What you are asked to do –
Print every line of the listing exactly, please.

Supplied material –
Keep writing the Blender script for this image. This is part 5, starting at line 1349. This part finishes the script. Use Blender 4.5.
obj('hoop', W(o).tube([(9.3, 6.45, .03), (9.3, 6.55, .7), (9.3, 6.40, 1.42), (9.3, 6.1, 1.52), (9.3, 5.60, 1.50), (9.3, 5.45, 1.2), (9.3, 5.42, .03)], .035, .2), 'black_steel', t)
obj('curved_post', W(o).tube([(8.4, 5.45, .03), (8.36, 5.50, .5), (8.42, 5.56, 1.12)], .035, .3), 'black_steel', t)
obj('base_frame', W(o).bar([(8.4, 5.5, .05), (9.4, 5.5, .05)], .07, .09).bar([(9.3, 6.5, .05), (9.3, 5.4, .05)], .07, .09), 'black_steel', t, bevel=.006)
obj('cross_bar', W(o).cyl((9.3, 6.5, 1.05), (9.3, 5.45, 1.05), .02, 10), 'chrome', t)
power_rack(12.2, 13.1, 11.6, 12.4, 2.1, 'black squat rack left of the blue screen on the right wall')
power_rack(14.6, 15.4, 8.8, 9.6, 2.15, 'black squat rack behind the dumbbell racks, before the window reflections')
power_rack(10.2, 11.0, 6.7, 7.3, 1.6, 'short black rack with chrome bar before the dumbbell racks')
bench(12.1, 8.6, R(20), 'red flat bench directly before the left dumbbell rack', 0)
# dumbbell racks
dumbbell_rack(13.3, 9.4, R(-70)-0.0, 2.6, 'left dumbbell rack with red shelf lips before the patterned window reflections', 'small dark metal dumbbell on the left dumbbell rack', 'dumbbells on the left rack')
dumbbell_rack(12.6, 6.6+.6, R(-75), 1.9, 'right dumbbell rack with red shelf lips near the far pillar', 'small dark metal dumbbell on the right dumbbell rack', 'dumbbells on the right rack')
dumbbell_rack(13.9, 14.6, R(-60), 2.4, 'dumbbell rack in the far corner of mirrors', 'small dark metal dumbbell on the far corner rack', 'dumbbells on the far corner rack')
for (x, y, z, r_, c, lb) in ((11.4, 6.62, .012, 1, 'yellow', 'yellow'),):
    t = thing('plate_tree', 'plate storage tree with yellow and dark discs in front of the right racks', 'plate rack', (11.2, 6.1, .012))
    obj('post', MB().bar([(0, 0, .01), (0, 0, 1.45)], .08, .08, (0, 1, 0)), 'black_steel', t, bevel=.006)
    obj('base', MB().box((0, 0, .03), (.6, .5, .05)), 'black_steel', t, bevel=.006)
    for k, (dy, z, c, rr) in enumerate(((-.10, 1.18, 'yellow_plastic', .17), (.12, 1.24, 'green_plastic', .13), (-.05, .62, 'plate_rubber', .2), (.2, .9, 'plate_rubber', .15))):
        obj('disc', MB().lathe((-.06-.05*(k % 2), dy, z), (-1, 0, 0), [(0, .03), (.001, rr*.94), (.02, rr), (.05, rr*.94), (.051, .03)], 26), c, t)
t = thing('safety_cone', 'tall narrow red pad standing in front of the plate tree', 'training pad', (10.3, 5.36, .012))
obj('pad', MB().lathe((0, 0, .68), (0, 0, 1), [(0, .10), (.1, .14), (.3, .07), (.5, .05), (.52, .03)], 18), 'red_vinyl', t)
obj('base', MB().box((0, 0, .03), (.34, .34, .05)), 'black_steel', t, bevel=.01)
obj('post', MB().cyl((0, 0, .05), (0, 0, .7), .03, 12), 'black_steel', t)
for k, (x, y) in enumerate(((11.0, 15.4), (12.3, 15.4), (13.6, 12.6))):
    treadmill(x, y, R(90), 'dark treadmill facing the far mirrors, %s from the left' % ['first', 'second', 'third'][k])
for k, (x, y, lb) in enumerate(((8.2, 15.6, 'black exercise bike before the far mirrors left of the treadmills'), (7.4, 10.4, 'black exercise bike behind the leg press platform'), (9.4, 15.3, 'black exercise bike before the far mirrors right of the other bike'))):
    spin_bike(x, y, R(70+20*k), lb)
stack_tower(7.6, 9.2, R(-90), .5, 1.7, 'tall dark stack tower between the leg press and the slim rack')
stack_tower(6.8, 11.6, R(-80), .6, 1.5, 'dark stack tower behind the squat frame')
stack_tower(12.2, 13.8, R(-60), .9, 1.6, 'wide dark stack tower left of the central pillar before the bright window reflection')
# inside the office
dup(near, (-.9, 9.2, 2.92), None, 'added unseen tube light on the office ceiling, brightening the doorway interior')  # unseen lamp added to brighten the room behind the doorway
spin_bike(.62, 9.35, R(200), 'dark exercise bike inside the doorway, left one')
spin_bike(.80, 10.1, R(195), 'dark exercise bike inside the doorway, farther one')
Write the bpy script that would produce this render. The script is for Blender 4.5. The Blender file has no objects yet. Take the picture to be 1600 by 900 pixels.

Worked answer –
Keep writing the Blender script for this image. This is part 5, starting at line 1349. This part finishes the script. Use Blender 4.5.
obj('hoop', W(o).tube([(9.3, 6.45, .03), (9.3, 6.55, .7), (9.3, 6.40, 1.42), (9.3, 6.1, 1.52), (9.3, 5.60, 1.50), (9.3, 5.45, 1.2), (9.3, 5.42, .03)], .035, .2), 'black_steel', t)
obj('curved_post', W(o).tube([(8.4, 5.45, .03), (8.36, 5.50, .5), (8.42, 5.56, 1.12)], .035, .3), 'black_steel', t)
obj('base_frame', W(o).bar([(8.4, 5.5, .05), (9.4, 5.5, .05)], .07, .09).bar([(9.3, 6.5, .05), (9.3, 5.4, .05)], .07, .09), 'black_steel', t, bevel=.006)
obj('cross_bar', W(o).cyl((9.3, 6.5, 1.05), (9.3, 5.45, 1.05), .02, 10), 'chrome', t)
power_rack(12.2, 13.1, 11.6, 12.4, 2.1, 'black squat rack left of the blue screen on the right wall')
power_rack(14.6, 15.4, 8.8, 9.6, 2.15, 'black squat rack behind the dumbbell racks, before the window reflections')
power_rack(10.2, 11.0, 6.7, 7.3, 1.6, 'short black rack with chrome bar before the dumbbell racks')
bench(12.1, 8.6, R(20), 'red flat bench directly before the left dumbbell rack', 0)
# dumbbell racks
dumbbell_rack(13.3, 9.4, R(-70)-0.0, 2.6, 'left dumbbell rack with red shelf lips before the patterned window reflections', 'small dark metal dumbbell on the left dumbbell rack', 'dumbbells on the left rack')
dumbbell_rack(12.6, 6.6+.6, R(-75), 1.9, 'right dumbbell rack with red shelf lips near the far pillar', 'small dark metal dumbbell on the right dumbbell rack', 'dumbbells on the right rack')
dumbbell_rack(13.9, 14.6, R(-60), 2.4, 'dumbbell rack in the far corner of mirrors', 'small dark metal dumbbell on the far corner rack', 'dumbbells on the far corner rack')
for (x, y, z, r_, c, lb) in ((11.4, 6.62, .012, 1, 'yellow', 'yellow'),):
    t = thing('plate_tree', 'plate storage tree with yellow and dark discs in front of the right racks', 'plate rack', (11.2, 6.1, .012))
    obj('post', MB().bar([(0, 0, .01), (0, 0, 1.45)], .08, .08, (0, 1, 0)), 'black_steel', t, bevel=.006)
    obj('base', MB().box((0, 0, .03), (.6, .5, .05)), 'black_steel', t, bevel=.006)
    for k, (dy, z, c, rr) in enumerate(((-.10, 1.18, 'yellow_plastic', .17), (.12, 1.24, 'green_plastic', .13), (-.05, .62, 'plate_rubber', .2), (.2, .9, 'plate_rubber', .15))):
        obj('disc', MB().lathe((-.06-.05*(k % 2), dy, z), (-1, 0, 0), [(0, .03), (.001, rr*.94), (.02, rr), (.05, rr*.94), (.051, .03)], 26), c, t)
t = thing('safety_cone', 'tall narrow red pad standing in front of the plate tree', 'training pad', (10.3, 5.36, .012))
obj('pad', MB().lathe((0, 0, .68), (0, 0, 1), [(0, .10), (.1, .14), (.3, .07), (.5, .05), (.52, .03)], 18), 'red_vinyl', t)
obj('base', MB().box((0, 0, .03), (.34, .34, .05)), 'black_steel', t, bevel=.01)
obj('post', MB().cyl((0, 0, .05), (0, 0, .7), .03, 12), 'black_steel', t)
for k, (x, y) in enumerate(((11.0, 15.4), (12.3, 15.4), (13.6, 12.6))):
    treadmill(x, y, R(90), 'dark treadmill facing the far mirrors, %s from the left' % ['first', 'second', 'third'][k])
for k, (x, y, lb) in enumerate(((8.2, 15.6, 'black exercise bike before the far mirrors left of the treadmills'), (7.4, 10.4, 'black exercise bike behind the leg press platform'), (9.4, 15.3, 'black exercise bike before the far mirrors right of the other bike'))):
    spin_bike(x, y, R(70+20*k), lb)
stack_tower(7.6, 9.2, R(-90), .5, 1.7, 'tall dark stack tower between the leg press and the slim rack')
stack_tower(6.8, 11.6, R(-80), .6, 1.5, 'dark stack tower behind the squat frame')
stack_tower(12.2, 13.8, R(-60), .9, 1.6, 'wide dark stack tower left of the central pillar before the bright window reflection')
# inside the office
dup(near, (-.9, 9.2, 2.92), None, 'added unseen tube light on the office ceiling, brightening the doorway interior')  # unseen lamp added to brighten the room behind the doorway
spin_bike(.62, 9.35, R(200), 'dark exercise bike inside the doorway, left one')
spin_bike(.80, 10.1, R(195), 'dark exercise bike inside the doorway, farther one')
Write the bpy script that would produce this render. The script is for Blender 4.5. The Blender file has no objects yet. Take the picture to be 1600 by 900 pixels.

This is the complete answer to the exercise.